Elf Songs waren diesen schillernden Existenzen noch nicht genug, dazu drehten sie den 30-minütigen Film „Demons Galore“, der als Bonus-DVD der „.Limbo Messiah“ (Deluxe-Edition) beiliegt. Der Enthüllungsstreifen zerrt endlich die fiese Wahrheit über diese Möchtegern-Rockstars ans Licht. Hier wird das ungeschminkte Gesicht der Beatsteaks gezeigt: Frontmann Arnim mimt nach außen den Allet-dufte-Typen, beschwert sich aber hinterrücks bei seinem Promi-Buddy Jürgen Vogel, wie ätzend alle anderen sind. Torsten wird immer aggressiver und gewalttätiger. Thomas verstummt völlig, noch nicht einmal MTV´s Markus Kavka kann ihm ein Wörtchen entlocken. Die beiden Gitarristen Bernd Kurtzke und Peter Baumann liefern sich eine erbitterte Schlammschlacht, die auf der Couch der Psychologin endet. Es geht um die Frage, von wem die neuen Hits nun wirklich stammen. Kurz und krumm, gigantische Abgründe tun sich auf. Manch einer wird sich mit Grausen abwenden. Eines sei dem geschockten Betrachter aber noch gesagt, die Doku mag manches schöngefärbte Bild zerstören, aber bei anderen Bands (außer vielleicht bei den incredible Roy’s, von denen noch zu hören sein wird) sieht´s auch nicht viel besser aus.

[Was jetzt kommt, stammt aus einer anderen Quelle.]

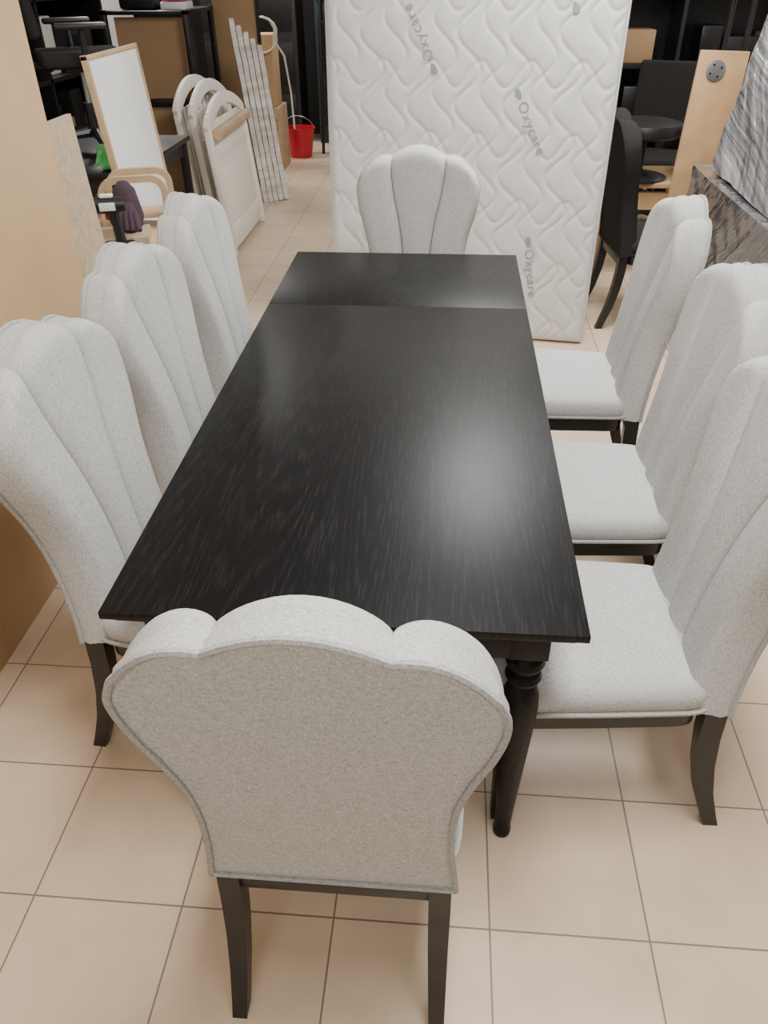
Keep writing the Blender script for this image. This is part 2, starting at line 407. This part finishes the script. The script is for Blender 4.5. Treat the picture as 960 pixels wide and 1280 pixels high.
def office_chair(loc,rz,s=1):
    b=MB()
    for k in range(5):
        a=2*math.pi*k/5
        b.tube([(0,0,.10),(.15*math.cos(a),.15*math.sin(a),.095),(.28*math.cos(a),.28*math.sin(a),.07)],.02,M_black,8,radii=[.03,.022,.016])
        b.lathe([(-.02,.02),(-.018,.026),(.018,.026),(.02,.02)],M_black,(.29*math.cos(a),.29*math.sin(a),.027),12,(R(90),0,a))
        b.tube([(.29*math.cos(a),.29*math.sin(a),.03),(.285*math.cos(a),.285*math.sin(a),.075)],.008,M_black,6)
    b.tube([(0,0,.08),(0,0,.25)],.028,M_black,12); b.tube([(0,0,.25),(0,0,.42)],.016,M_steel,12)
    b.box((0,0,.425),(.22,.2,.03),M_black,bev=.006)
    b.box((0,.01,.475),(.48,.46,.075),M_dfab,bev=.03,seg=4)
    b.tube([(0,-.15,.43),(0,-.27,.45),(0,-.29,.6),(0,-.27,.8)],.02,M_black,8)
    b.box((0,-.245,.83),(.44,.06,.52),M_dfab,rot=(R(6),0,0),bev=.028,seg=4)
    for sx in (-1,1):
        b.tube([(sx*.15,0,.43),(sx*.27,0,.45),(sx*.29,0,.62)],.014,M_black,8)
        b.box((sx*.29,0,.635),(.07,.26,.03),M_black,bev=.012)
    return b.obj('office_chair',loc,(0,0,rz))
office_chair((-2.08,4.80,.80),R(-60))
office_chair((-2.75,3.3,0),R(20))
def shelving(name,loc,rz,L,seed):
    rnd=random.Random(seed); b=MB()
    for z in (.03,.5,1.0,1.5,1.98): b.box((0,0,z),(.45,L,.03),M_black)
    n=max(2,round(L/1.2))
    for i in range(n+1): b.box((0,-L/2+.015+i*(L-.03)/n,1.0),(.45,.03,2.0),M_black)
    b.box((-.215,0,1.0),(.015,L-.02,1.98),M_blackm)
    for z in (.045,.515,1.015,1.515):
        y=-L/2+.1
        while y<L/2-.3:
            w=rnd.uniform(.14,.3); h=rnd.uniform(.12,.4)
            if all(abs((y+w/2)-(-L/2+.015+i*(L-.03)/n))>w/2+.02 for i in range(n+1)):
                b.box((rnd.uniform(-.02,.04),y+w/2,z+h/2),(rnd.uniform(.22,.34),w,h),rnd.choice([M_black,M_teal,M_card2,M_blackm,M_grey,M_black,M_dfab,M_cream if rnd.random()<.3 else M_grey]),bev=.01)
            y+=w+.03
    b.obj(name,loc,(0,0,rz))
shelving('black_shelving_unit',(-3.15,5.6,0),0,3.6,4)
rg=[]
b=MB()
for j in range(12):
    t=j/11; rg.append([Vector((-.07+.14*i/11, .02*math.sin(i*1.3+j*.5), .09*math.sin(t*3.14)+.02+.012*math.sin(i*.9)) )+Vector((0,(t-.5)*.16,0)) for i in range(12)])
b.quadstrip(rg,M_green,False); o=b.obj('green_cloth',(-1.80,4.31,.802))
m=o.modifiers.new('s','SOLIDIFY'); m.thickness=.006

b=MB(); b.box((0,0,.705),(.42,.62,.03),M_wood,bev=.004)
for sx in (-1,1):
    for sy in (-1,1): b.box((sx*.18,sy*.27,.345),(.04,.04,.69),M_blackwood)
b.box((0,0,.25),(.38,.58,.02),M_card2)
b.box((.06,.0,.735),(.24,.2,.03),M_fibre,rot=(0,0,.3),bev=.003)
b.obj('small_workbench',(-1.47,3.31,0))
def drill(loc,rz):
    b=MB()
    b.lathe([(-.09,.012),(-.085,.026),(-.04,.031),(.03,.032),(.05,.028)],M_black,(0,0,.20),20,(0,R(90),0))
    b.lathe([(.05,.026),(.07,.025),(.10,.018),(.115,.010)],M_steel,(0,0,.20),20,(0,R(90),0))
    b.tube([(.11,0,.20),(.17,0,.20)],.003,M_steel,6)
    b.tube([(-.03,0,.18),(-.04,0,.12),(-.045,0,.05)],.02,M_black,10,radii=[.026,.019,.022])
    b.box((-.035,0,.028),(.12,.075,.055),M_black,bev=.01); b.box((-.02,0,.235),(.05,.03,.012),M_white,bev=.004)
    b.box((-.02,-.031,.20),(.06,.004,.03),M_white,bev=.001)
    b.box((-.02,.031,.20),(.06,.004,.03),M_white,bev=.001)
    b.box((-.035,.038,.03),(.07,.003,.03),M_white,bev=.001)
    b.box((-.008,0,.16),(.012,.014,.03),M_red,bev=.003)
    b.obj('cordless_drill',loc,(0,0,rz))
drill((-1.36,3.07,.72),R(-165))
b=MB()
b.lathe([(0,.03),(.02,.055),(.06,.065),(.12,.055),(.17,.045),(.20,.02)],M_purple,(0,0,0),16)
for k in range(5):
    a=-.6+k*.3; b.tube([(.02*math.sin(a),-.02,.13),(.07*math.sin(a)+.02,-.07,.12-.01*k),(.09*math.sin(a)+.03,-.11,.03)],.014,M_purple,8,radii=[.018,.016,.012])
b.obj('work_glove',(-1.37,3.33,.752),ang=60)
b=MB()
for dx,dy in ((0,0),(.03,.16)):
    pts=[(-.13+dx,dy,0)]+[(-.13+dx,dy,.10)]
    for k in range(7):
        a=math.pi-math.pi/2*k/6; pts.append((-.06+dx+.07*math.cos(a),dy,.14+.07*math.sin(a)))
    for k in range(7):
        a=math.pi/2-math.pi/2*k/6; pts.append((.08+dx+.06*math.cos(a),dy,.15+.06*math.sin(a)))
    pts+=[(.13+dx+.01,dy,0)]
    b.tube(pts,.014,M_wood,4,sq=True)
b.box((.0,.08,.05),(.28,.14,.02),M_wood,bev=.003)
b.obj('bentwood_armrest_frame',(-1.39,3.46,.722),(0,0,R(20)))

def rack():
    b=MB(); w,d,h=.66,.75,1.42
    for sx in (-1,1):
        for sy in (-1,1): b.box((sx*(w/2-.02),sy*(d/2-.02),h/2),(.04,.04,h),M_blackm,bev=.002)
    for z in (.10,.81,1.40):
        b.box((0,0,z),(w,d,.025),M_blackm,bev=.002)
    b.box((0,-.30,.45),(.54,.03,.64),M_card2); b.box((.0,-.28,1.10),(.52,.03,.54),M_card2)
    b.box((.1,.1,.33),(.4,.4,.4),M_black,bev=.01)
    b.box((-.1,0,1.48),(.28,.4,.13),M_black,bev=.02); b.box((.18,-.1,1.437),(.20,.2,.05),M_white,bev=.01); b.box((.18,-.1,1.50),(.18,.16,.07),M_pink,bev=.01)
    b.obj('metal_storage_rack',(-2.31,6.98,0))
rack()
b=MB(); b.box((0,0,1.0),(.36,.03,2.0),M_card2,bev=.002); b.box((.19,.0,1.0),(.02,.05,2.0),M_blackwood)
b.obj('tall_brown_board',(-1.84,7.5,0))
b=MB(); b.box((0,0,.9),(.5,.4,1.8),M_black,bev=.01)
for z in (.4,.9,1.35): b.box((0,-.205,z),(.44,.01,.38),M_blackm,bev=.003)
b.obj('black_cabinet',(-2.6,8.1,0))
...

Irgendwie typisch auch, dass das Komponieren, Proben und Livespielen den größenwahnsinnigen Hauptstädtern nicht genug ist. Frei nach dem Punk-Motto „Do It Yourself“ kümmert sich die etwas hohle, aber symphatische Band um beinahe alle Aspekte, die so ein komplexes Unternehmen mit sich bringt. Torsten schuftet im Mailorder Shop. Arnim hat den direkten Draht zum Management und designt geschmackvolle T-Shirts (oder was er für geschmackvoll hält). Bernd hält das Equipement in Schuss. Thomas sorgt dafür, dass die Website der Beatsteaks auf dem neusten Stand bleibt. Peter hat den Herkules-Job übernommen, sämtliche E-mails der Band zu beantworten. Jeden Montag um 18 Uhr treffen sich die Mitglieder mit ihren Managern Torsten und Eric zum Bandmeeting, „Paule“ genannt, um neue Pläne auszuhecken (und Bier zu trinken).

Für alle, die neu zur Beatsteaks-Posse stoßen, hier die Band-Historie im Zeitraffer: Die Wurzeln des Quintetts reichen zurück ins Jahr 1987, von der damaligen Besetzung ist allerdings nur noch Urmitglied Bernd Kurtzke (Gitarre) dabei. Als nächster stieg Peter Baumann (auch Gitarre) hinzu. Lange Jahre verbrachte die Combo im dunklen Keller, erst als 1994 Arnim Teutoburg-Weiß (Mikro) einstieg, erblickten die Beatsteaks das gleißende Bühnenlicht. Ihren ersten Gig spielten sie 1995 auf einer Abi-Feier in Berlin-Lichtenberg. 1998 fand die Band den obdachlosen Schwaben Thomas Götz für das Schlagzeug. Ein Jahr später hing Torsten Scholz seinen bürgerlichen Beruf (Elektrosignal-Mechaniker) an den berühmten Nagel und griff zum Bass der Beatsteaks. Ihr Debütalbum „48/49“ aus dem Jahr 1997 bezeichnet Arnim heute noch als „das beste Debütalbum aller Zeiten“. Nachfolger „Launched“ (1999) wurde als erstes deutsches Signing auf dem amerikanischen Punk Rock Label Epitaph veröffentlicht. Das dritte Album „Living Targets“ (2002) verbucht Arnim breit grinsend unter „The Great Rock´n´Roll Swindle“. Mit „Smack Smash“ (2004) hat die Band hingegen kaum Probleme. 2005 erschien die unfassbare DVD „B-Seite“ Innerhalb der Beatsteaks mag es die eine oder andere Meinungsverschiedenheit geben (siehe oben), einig sind sich alle Fünf in einem Punkt: „.Limbo Messiah“ wird total durch die Decke gehen!“ Und Arnim weiß auch warum: „Ich find, dass es bei aller Härte eine totale Pop-Platte geworden ist. Unsere Art von Pop eben - für die mit Langeweile und Klingeltönen geplagten Zuhörer zuhause an den Geräten.“ – Demons Galore!